What this task involves:
Starting at the first line of the data, print each line verbatim up to and including the line bearing "scene.camera = cam", omitting pictures.

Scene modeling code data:
══════════════════════════════

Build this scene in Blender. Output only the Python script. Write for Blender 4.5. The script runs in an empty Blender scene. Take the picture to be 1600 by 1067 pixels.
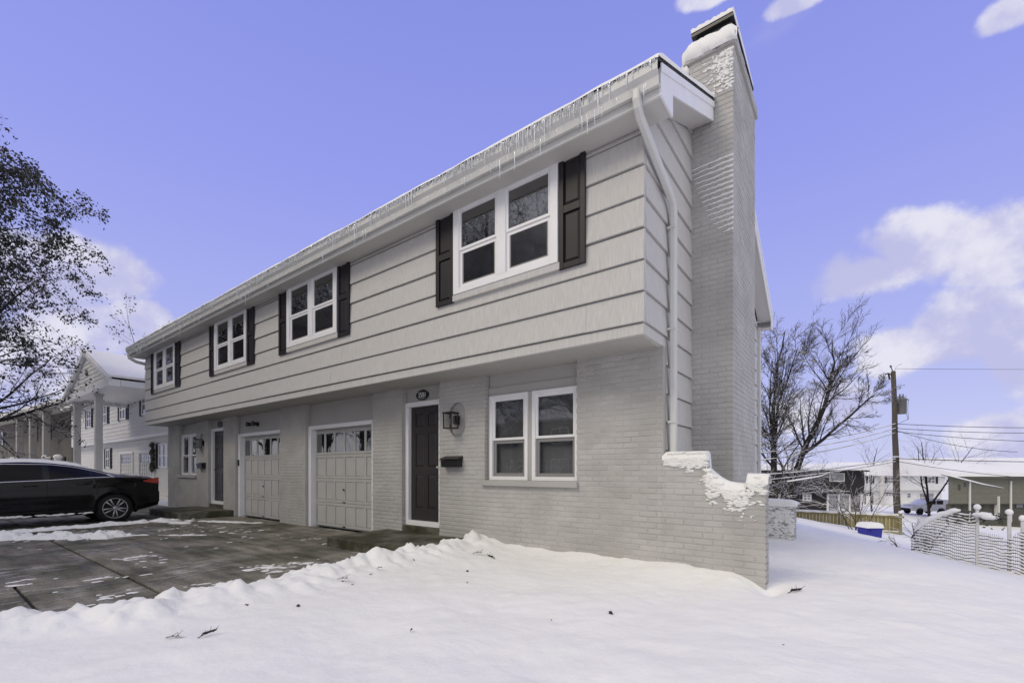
import bpy, bmesh, math, random
import numpy as np
from mathutils import Vector, Matrix

R = math.radians
scene = bpy.context.scene
COL = scene.collection

# ------------------------------------------------------------------ camera, sky, sun, exposure
YAW = R(37.35)
cd = bpy.data.cameras.new('camera'); cam = bpy.data.objects.new('camera', cd); COL.objects.link(cam)
cam.location = (0, 0, 1.24); cam.rotation_euler = (R(90), 0, YAW)
cd.sensor_width = 36; cd.sensor_fit = 'HORIZONTAL'
cd.lens = 36 * 717.5 / 1600
cd.shift_x = 11 / 1600; cd.shift_y = (734.4 - 533.5) / 1600
cd.clip_start = .05; cd.clip_end = 6000
scene.camera = cam

SUN_EL, SUN_AZ = R(44), R(204)          # azimuth clockwise from +Y
world = bpy.data.worlds.new('World'); scene.world = world; world.use_nodes = True
def build_sky():
    nt = world.node_tree; N = nt.nodes; Lk = nt.links
    N.clear()
    def node(t, **kw):
        n = N.new(t)
        for k, v in kw.items(): setattr(n, k, v)
        return n
    def val(sock, v):
        if hasattr(v, 'node') or hasattr(v, 'is_output'): Lk.new(v, sock)
        else: sock.default_value = v
    def mth(op, a, b=None, clamp=False):
        n = node('ShaderNodeMath', operation=op, use_clamp=clamp); val(n.inputs[0], a)
        if b is not None: val(n.inputs[1], b)
        return n.outputs[0]
    def vmath(op, a, b=None):
        n = node('ShaderNodeVectorMath', operation=op); val(n.inputs[0], a)
        if b is not None: val(n.inputs[1], b)
        return n
    def mix(f, a, b):
        n = node('ShaderNodeMix', data_type='RGBA'); val(n.inputs[0], f); val(n.inputs[6], a); val(n.inputs[7], b)
        return n.outputs[2]
    def smooth(x, a, b):
        n = node('ShaderNodeMapRange', interpolation_type='SMOOTHSTEP'); val(n.inputs[0], x)
        n.inputs[1].default_value = a; n.inputs[2].default_value = b
        return n.outputs[0]
    sky = node('ShaderNodeTexSky', sky_type='NISHITA', sun_disc=False)
    sky.sun_elevation = SUN_EL; sky.sun_rotation = SUN_AZ
    tc = node('ShaderNodeTexCoord'); d = tc.outputs['Generated']
    sep = node('ShaderNodeSeparateXYZ'); Lk.new(d, sep.inputs[0])
    az = mth('ARCTAN2', sep.outputs[0], sep.outputs[1]); el = mth('ARCSINE', sep.outputs[2])
    # clear-sky colour: violet blue, paler to the horizon
    ramp = node('ShaderNodeValToRGB'); Lk.new(sep.outputs[2], ramp.inputs[0])
    e = ramp.color_ramp.elements
    e[0].position = 0.0; e[0].color = (.60, .625, .90, 1)
    e[1].position = 1.0; e[1].color = (.21, .25, .70, 1)
    x = e.new(.22); x.color = (.435, .475, .89, 1)
    x = e.new(.5); x.color = (.315, .355, .87, 1)
    x = e.new(.75); x.color = (.25, .29, .80, 1)
    scale = vmath('SCALE', ramp.outputs[0]); scale.inputs[3].default_value = 1 / .12
    blue = mix(.06, scale.outputs[0], sky.outputs[0])
    # clouds: cumulus where the photo has them, added broken cloud out of view to whiten the light
    ca = node('ShaderNodeCombineXYZ'); Lk.new(az, ca.inputs[0]); Lk.new(el, ca.inputs[1])
    BL = [(0.085,0.346,0.085,0.066), (0.020,0.318,0.105,0.046), (0.165,0.320,0.075,0.064), (0.129,0.215,0.089,0.070), (0.054,0.198,0.068,0.05),
          (0.188,0.179,0.053,0.080), (0.182,0.590,0.045,0.024), (-0.231,0.760,0.067,0.018), (-0.081,0.712,0.066,0.018), (0.169,0.045,0.06,0.05),
          (-1.445,0.280,0.11,0.066), (-1.379,0.312,0.083,0.057), (-1.395,0.225,0.115,0.067), (-1.327,0.255,0.062,0.035), (-0.05,0.115,0.09,0.05),
          (-1.459,0.167,0.12,0.075), (-1.25,0.13,0.16,0.07)]
    best = None
    for a0, e0, ra, re in BL:
        s = vmath('SUBTRACT', ca.outputs[0], (a0, e0, 0))
        m = vmath('MULTIPLY', s.outputs[0], (1 / ra, 1 / re, 0))
        ln = vmath('LENGTH', m.outputs[0])
        v = mth('SUBTRACT', 1.0, ln.outputs['Value'])
        best = v if best is None else mth('MAXIMUM', best, v)
    n1 = node('ShaderNodeTexNoise'); Lk.new(d, n1.inputs['Vector']); n1.inputs['Scale'].default_value = 7
    n1.inputs['Detail'].default_value = 9; n1.inputs['Roughness'].default_value = .58
    n2 = node('ShaderNodeTexNoise'); n2.inputs['Scale'].default_value = 2.1; n2.inputs['Detail'].default_value = 8
    mp = node('ShaderNodeMapping'); mp.inputs['Scale'].default_value = (1, 1, 2.2); Lk.new(d, mp.inputs[0]); Lk.new(mp.outputs[0], n2.inputs['Vector'])
    pert = mth('MULTIPLY', mth('SUBTRACT', n1.outputs[0], .5), 1.75)
    near = smooth(mth('ADD', best, pert), .02, .36)
    # unseen cloud added to whiten the sky light, thicker away from the camera direction
    fw = (-math.sin(YAW), math.cos(YAW), .22)
    l = math.sqrt(sum(t * t for t in fw)); fw = tuple(t / l for t in fw)
    dot = vmath('DOT_PRODUCT', d, fw).outputs['Value']
    away = mth('MULTIPLY', smooth(mth('MULTIPLY', dot, -1), -.55, .0), .50)
    fill_deck = smooth(mth('ADD', n2.outputs[0], away), .66, .86)
    cover = mth('MAXIMUM', near, fill_deck)
    shade = smooth(n1.outputs[0], .3, .72)
    up_ = vmath('ADD', d, (.01, 0, .045)); n3 = node('ShaderNodeTexNoise'); Lk.new(up_.outputs[0], n3.inputs['Vector']); n3.inputs['Scale'].default_value = 7; n3.inputs['Detail'].default_value = 6; n3.inputs['Roughness'].default_value = .55
    relief = smooth(mth('SUBTRACT', n1.outputs[0], n3.outputs[0]), -.10, .16)
    ncol = mix(relief, (.53 / .12, .535 / .12, .79 / .12, 1), (.81 / .12, .80 / .12, .90 / .12, 1))
    ccol = mix(shade, (.66 / .12, .665 / .12, .75 / .12, 1), (.90 / .12, .90 / .12, .92 / .12, 1))  # added cloud kept neutral grey-white to take blue out of the light
    cc = mix(smooth(mth('SUBTRACT', fill_deck, near), -.1, .5), ncol, ccol)
    out = mix(mth('MULTIPLY', cover, .95), blue, cc)
    bg = node('ShaderNodeBackground'); Lk.new(out, bg.inputs[0]); bg.inputs[1].default_value = .12
    wo = node('ShaderNodeOutputWorld'); Lk.new(bg.outputs[0], wo.inputs[0])
build_sky()

sl = bpy.data.lights.new('sun', 'SUN'); so = bpy.data.objects.new('sun', sl); COL.objects.link(so)
sl.energy = 1.45; sl.angle = R(27); sl.color = (1, .89, .70)
sd = Vector((math.sin(SUN_AZ) * math.cos(SUN_EL), math.cos(SUN_AZ) * math.cos(SUN_EL), math.sin(SUN_EL)))
so.rotation_euler = sd.to_track_quat('Z', 'Y').to_euler(); so.location = (-6, -12, 20)

scene.view_settings.view_transform = 'Standard'; scene.view_settings.look = 'None'
scene.view_settings.exposure = 0.0; scene.view_settings.gamma = 1.0; scene.view_settings.use_curve_mapping = False

# ------------------------------------------------------------------ helpers
def hash2(ix, iy, seed):
    h = (ix.astype(np.int64) * 374761393 + iy.astype(np.int64) * 668265263 + seed * 974634777) & 0x7fffffff
    h = ((h ^ (h >> 13)) * 1274126177) & 0x7fffffff
    h = h ^ (h >> 16)
    return (h & 0xffff) / 65535.0
def vnoise(x, y, seed=0):
    ix = np.floor(x); iy = np.floor(y); fx = x - ix; fy = y - iy
    fx = fx * fx * (3 - 2 * fx); fy = fy * fy * (3 - 2 * fy)
    a = hash2(ix, iy, seed); b = hash2(ix + 1, iy, seed); c = hash2(ix, iy + 1, seed); d = hash2(ix + 1, iy + 1, seed)
    return (a * (1 - fx) + b * fx) * (1 - fy) + (c * (1 - fx) + d * fx) * fy
def fbm(x, y, seed=0, octv=4, gain=.5):
    x = np.asarray(x, float); y = np.asarray(y, float)
    t = np.zeros(np.broadcast(x, y).shape); a = 1.; n = 0.
    for i in range(octv):
        t = t + a * (vnoise(x, y, seed + i * 17) - .5); n += a; a *= gain; x = x * 2.03 + 11.3; y = y * 2.03 + 5.7
    return t / n * 2
def sstep(a, b, x):
    t = np.clip((x - a) / (b - a), 0, 1); return t * t * (3 - 2 * t)

def link(o, parent=None):
    COL.objects.link(o)
    if parent is not None:
        o.parent = parent
        r = parent
        while r.parent is not None: r = r.parent
        if parent is r: o.matrix_parent_inverse = Matrix.Translation(-Vector(r.location))
    return o
def tag(o, label=None, cat=None, group=None, kind=None):
    if label: o['label'] = label
    if cat: o['category'] = cat
    if group: o['group'] = group
    if kind: o['kind'] = kind
    return o
def thing(name, loc, label, cat, group=None):
    o = bpy.data.objects.new(name, None); o.location = loc; o.empty_display_size = .1
    COL.objects.link(o)
    return tag(o, label, cat, group)

class MB:
    """Collects shapes; build() links them as one mesh object. M transforms what is added."""
    def __init__(s, M=None): s.v = []; s.f = []; s.M = M
    def add(s, vs, fs):
        b = len(s.v)
        if s.M is not None: vs = [tuple(s.M @ Vector(p)) for p in vs]
        s.v.extend(vs); s.f.extend([tuple(b + i for i in f) for f in fs]); return s
    def box(s, x0, x1, y0, y1, z0, z1):
        return s.add([(x0,y0,z0),(x1,y0,z0),(x1,y1,z0),(x0,y1,z0),(x0,y0,z1),(x1,y0,z1),(x1,y1,z1),(x0,y1,z1)],
                     [(0,3,2,1),(4,5,6,7),(0,1,5,4),(1,2,6,5),(2,3,7,6),(3,0,4,7)])
    def prism(s, poly, axis, a, b):
        """poly in the plane across axis ('x': (y,z), 'y': (x,z), 'z': (x,y)), extruded from a to b"""
        n = len(poly)
        mk = {'x': lambda p, t: (t, p[0], p[1]), 'y': lambda p, t: (p[0], t, p[1]), 'z': lambda p, t: (p[0], p[1], t)}[axis]
        vs = [mk(p, a) for p in poly] + [mk(p, b) for p in poly]
        fs = [tuple(range(n))[::-1], tuple(range(n, 2 * n))] + [(i, (i + 1) % n, n + (i + 1) % n, n + i) for i in range(n)]
        return s.add(vs, fs)
    def tube(s, pts, r, sides=6, caps=True):
        pts = [Vector(p) for p in pts]; n = len(pts)
        rr = r if isinstance(r, (list, tuple)) else [r] * n
        vs = []; up = None
        for i, p in enumerate(pts):
            d = (pts[min(i + 1, n - 1)] - pts[max(i - 1, 0)])
            d = d.normalized() if d.length > 1e-9 else Vector((0, 0, 1))
            if up is None: up = d.orthogonal().normalized()
            up = (up - d * up.dot(d))
            up = up.normalized() if up.length > 1e-6 else d.orthogonal().normalized()
            w = d.cross(up)
            for k in range(sides):
                a = 2 * math.pi * k / sides
                vs.append(tuple(p + (up * math.cos(a) + w * math.sin(a)) * rr[i]))
        fs = []
        for i in range(n - 1):
            for k in range(sides):
                k2 = (k + 1) % sides
                fs.append((i * sides + k, i * sides + k2, (i + 1) * sides + k2, (i + 1) * sides + k))
        if caps: fs += [tuple(range(sides))[::-1], tuple((n - 1) * sides + k for k in range(sides))]
        return s.add(vs, fs)
    def bar(s, p, q, w, t):
        """square bar from p to q"""
        return s.tube([p, q], (w + t) / 2 * .7071, 4)
    def lathe(s, prof, c, axis='z', n=24):
        vs = []; c = Vector(c)
        for (r, h) in prof:
            for k in range(n):
                a = 2 * math.pi * k / n; x, y = r * math.cos(a), r * math.sin(a)
                p = {'z': (x, y, h), 'x': (h, x, y), 'y': (x, h, y)}[axis]
                vs.append(tuple(c + Vector(p)))
        fs = []
        for i in range(len(prof) - 1):
            for k in range(n):
                k2 = (k + 1) % n; fs.append((i * n + k, i * n + k2, (i + 1) * n + k2, (i + 1) * n + k))
        fs.append(tuple(range(n))[::-1]); fs.append(tuple((len(prof) - 1) * n + k for k in range(n)))
        return s.add(vs, fs)
    def grid(s, P, flip=False):
        """P[i][j] points"""
        a = len(P); b = len(P[0]); vs = [tuple(p) for row in P for p in row]
        fs = []
        for i in range(a - 1):
            for j in range(b - 1):
                q = (i * b + j, i * b + j + 1, (i + 1) * b + j + 1, (i + 1) * b + j)
                fs.append(q[::-1] if flip else q)
        return s.add(vs, fs)
    def blob(s, c, r, seed=0, amp=.25, nu=10, nv=6):
        rg = random.Random(seed); ph = [rg.uniform(0, 6.28) for _ in range(6)]
        rx, ry, rz = r; vs = [(c[0], c[1], c[2] + rz)]
        for i in range(1, nv):
            t = math.pi * i / nv
            for k in range(nu):
                a = 2 * math.pi * k / nu
                q = 1 + amp * (math.sin(2 * a + ph[0] + t * 2) * .5 + math.sin(3 * a + ph[1]) * .35 + math.sin(5 * a + ph[2] + 3 * t) * .3)
                vs.append((c[0] + rx * q * math.sin(t) * math.cos(a), c[1] + ry * q * math.sin(t) * math.sin(a), c[2] + rz * q * math.cos(t)))
        vs.append((c[0], c[1], c[2] - rz)); m = len(vs) - 1
        fs = [(0, 1 + k, 1 + (k + 1) % nu) for k in range(nu)]
        for i in range(nv - 2):
            for k in range(nu):
                a = 1 + i * nu + k; b = 1 + i * nu + (k + 1) % nu; fs.append((a, a + nu, b + nu, b))
        o = 1 + (nv - 2) * nu
        fs += [(o + k, m, o + (k + 1) % nu) for k in range(nu)]
        return s.add(vs, fs)
    def mesh(s, name, mat, smooth=False):
        me = bpy.data.meshes.new(name); me.from_pydata(s.v, [], s.f); me.update()
        if mat: me.materials.append(mat)
        if smooth: me.polygons.foreach_set('use_smooth', [True] * len(me.polygons))
        return me
    def build(s, name, mat, parent=None, smooth=False, bevel=0, auto=False):
        o = bpy.data.objects.new(name, s.mesh(name, mat, smooth)); link(o, parent)
        if bevel:
            b = o.modifiers.new('bevel', 'BEVEL'); b.width = bevel; b.segments = 2; b.limit_method = 'ANGLE'; b.angle_limit = R(40)
        return o
def inst(name, me, parent, loc, rot=(0,0,0), sc=(1,1,1)):
    o = bpy.data.objects.new(name, me); link(o, parent); o.location = loc; o.rotation_euler = rot; o.scale = sc; return o

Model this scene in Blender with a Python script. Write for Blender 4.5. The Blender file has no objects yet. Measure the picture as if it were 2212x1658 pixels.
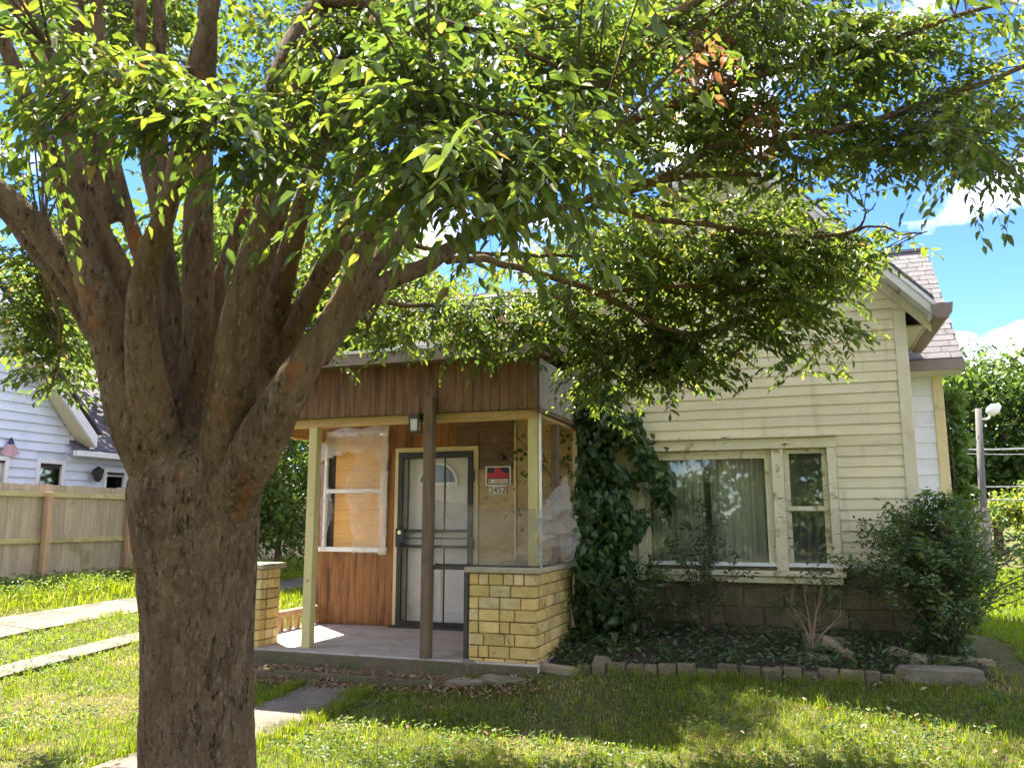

══════════════════════════════

Answer for the task:
Build this scene in Blender. Output only the Python script. Write for Blender 4.5. The script runs in an empty Blender scene. Take the picture to be 1600 by 1067 pixels.
import bpy, bmesh, math, random
import numpy as np
from mathutils import Vector, Matrix

R = math.radians
scene = bpy.context.scene
COL = scene.collection

# ------------------------------------------------------------------ camera, sky, sun, exposure
YAW = R(37.35)
cd = bpy.data.cameras.new('camera'); cam = bpy.data.objects.new('camera', cd); COL.objects.link(cam)
cam.location = (0, 0, 1.24); cam.rotation_euler = (R(90), 0, YAW)
cd.sensor_width = 36; cd.sensor_fit = 'HORIZONTAL'
cd.lens = 36 * 717.5 / 1600
cd.shift_x = 11 / 1600; cd.shift_y = (734.4 - 533.5) / 1600
cd.clip_start = .05; cd.clip_end = 6000
scene.camera = cam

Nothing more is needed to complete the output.